Wednesday, September 26, 2007

Married Life

A big reason I'm writing these blogs is to help sort things out. My interactions with Eve and her insightful comments have already helped a lot. Thanks Eve. Nevertheless I will press on. I need to finish this.

While Maria and I were dating and engaged, I began going to seminary part time. I felt led by God. I wanted to learn about the Bible and what God had to say. I didn't feel called to be a pastor, which is normally why people go to seminary. I did hope to teach people about the bible. Maria agreed with me on this.

After we were married I went to school full time and worked part time. (I had a very understanding boss because he allowed me to work part time at what would normally be a full-time career job.) In a little over two years I had completed most of school.

During the same time we had two children. We wanted children and God blessed us. We were very busy. Maria attended my classes with me sometimes, but stayed home with the children when they were born.

We didn't talk that much or spend too much time together. Maria's Hispanic culture taught her that men were more important than women. She didn't want to disturb my important studying and working. I grew up in a family that didn't talk much, so I thought it was fine and normal. I was even warned at school to pay attention to my family, especially my wife. There was no point in getting a good biblical education and ignoring the God's desire for us to treat our family well and love those around us. I didn't listen very well.

One day Maria caught me staring at a woman. She was devastated and very upset. We had about a year of very uneasy time together. We either didn't talk, or I got yelled at a lot. I did some yelling too, but mostly tried to avoid the conflict.

We went to a Christian counselor. Most of our sessions focused on fixing my problem with looking at women. I was always very nervous. I didn't like talking about my sins. I didn't like talking about feelings. I also was afraid even more bad stuff would come out. The counselor was a very nice older man with some good advice. However, most of it boiled down to "Read your bible and pray more and try harder." That didn't help me get over liking to look at women. Maria eventually didn't want to go anymore and I stopped going too.

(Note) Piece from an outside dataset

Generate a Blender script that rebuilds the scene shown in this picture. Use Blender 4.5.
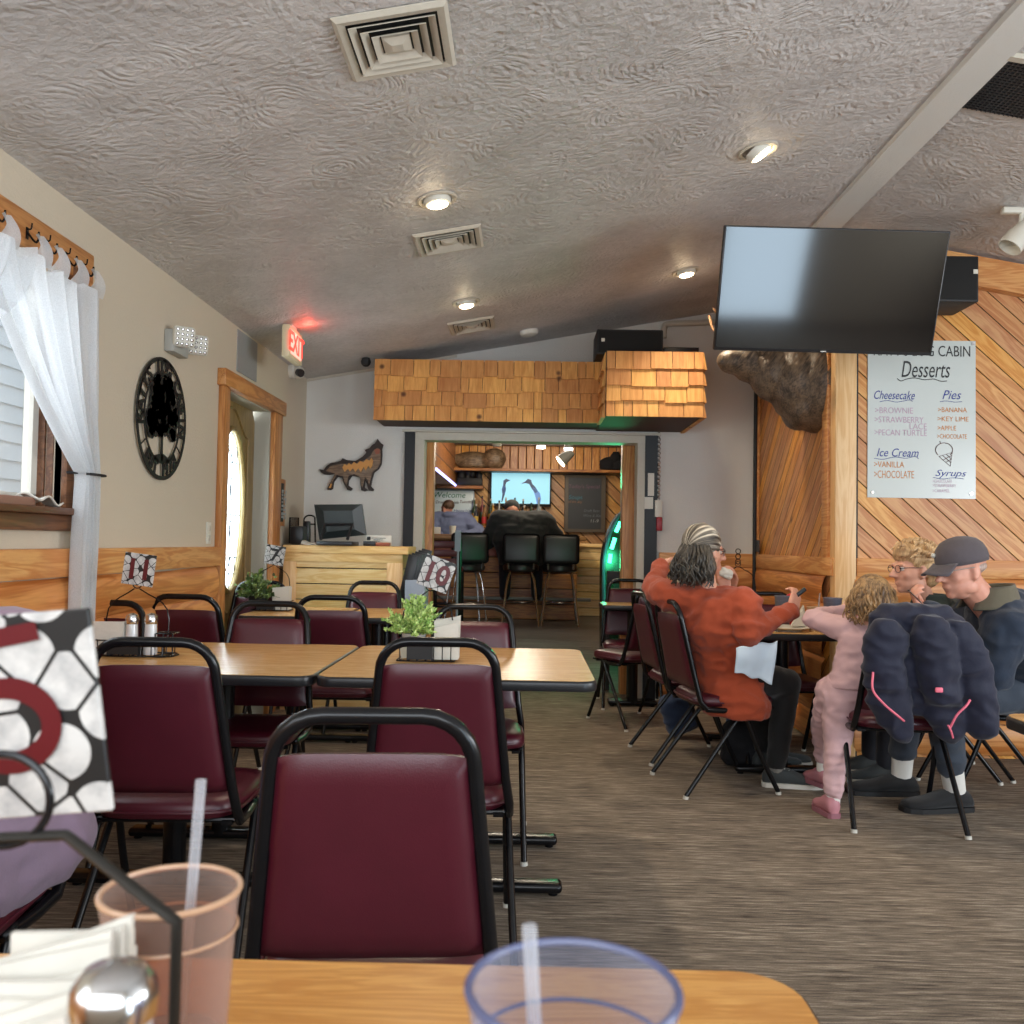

I dropped out of school. I had learned most of what I wanted. We were low on money and I needed to work full time. Plus the incongruity of me going to seminary and having a lust problem were too much for us.

Things between Maria and I finally got a little more normal and we had another child. I did a better job of hiding my desire to look at women.

For a while I traveled a lot on business. I would stay up watching movies in my hotel rooms. The movies often contained sex and nudity. Sometimes I even got X-rated fare. I was always too cheap to pay for any, but sometimes it was free on cable. I had no problem with internet porn because this was before the Internet.

After many years we found out about a missionary organization that translated Bibles and helped people learn to read and write. This interested us and we tried joined them. I quit my job and we went to school. My sexual problems seemed to fade into the background. We learned a lot and grew a lot.

However, one of the things we had to do was raise our own support money. I hated it. I hated calling people and asking for money. I felt a lot of pressure to do stuff I was terrible at. Consequently we were having lots of trouble getting enough support to go overseas. I went back to work to support us while we kept trying to raise funds.

At work I passed by an office and saw some coworkers looking at a picture of a naked woman. This prompted me to search our work network for the pictures. I found them and looked at them often.

About this time the internet was developing. I got access at home. I started looking for porn. I got in the habit of staying home from church some nights to look at porn. This allowed me to be home alone so I wouldn't be disturbed. I also stayed up late sometimes.

We still weren't raising money very well. I decided to quit work and trust God for the money we needed and work full-time to raise support. We went on like this for many months and God did take care of us in many ways. However, the pressure on me helped make my sexual problem s worse.

One night I was up late waiting for a porn site to load. This was the bad old dial-up days -- pictures usually took several minutes to load. The screen finally appeared. So did Maria! I quickly turned off the monitor. She asked me what I was doing. I turned back on the screen and kind of bumblingly told her. She was incensed.

I was forced to admit my porn problem to our mission organization and quit. We wrote a regular newsletter to people interested in what we were doing. We wrote a final letter saying we stopped because we couldn't raise enough money.

Maria and my relationship was worse than ever. She said God had audibly told her to get up that night and check out what I was doing. She couldn't believe I'd betray her like that. There was again lots of yelling.

2 comments:

The Hitch said...

Harry
I say that you should you keep wanking
It's less sinful than adultery . Point that out to Mrs Harry.
Maybe get your wife involved in watching it?
Women also enjoy porn when given the chance.
May help break down some inhibitions.

Harry said...

Hitch --

I appreciate your ideas.

Maria is squeamish about sex scenes in R rated, or even PG-13, movies. We skip through them when they're on DVD. There are some underlying issues that I hope to touch on as I continue.

I don't even like straight porn that much. I like looking at women and do get off on sexual situations. But straight porn kind of gets boring after a while. I'd rather see a good movie with sex that a movie devoted to sex.

I do hope to hash this all out with Maria, but our communication, especially in this area, is not so great. More on this in later posts.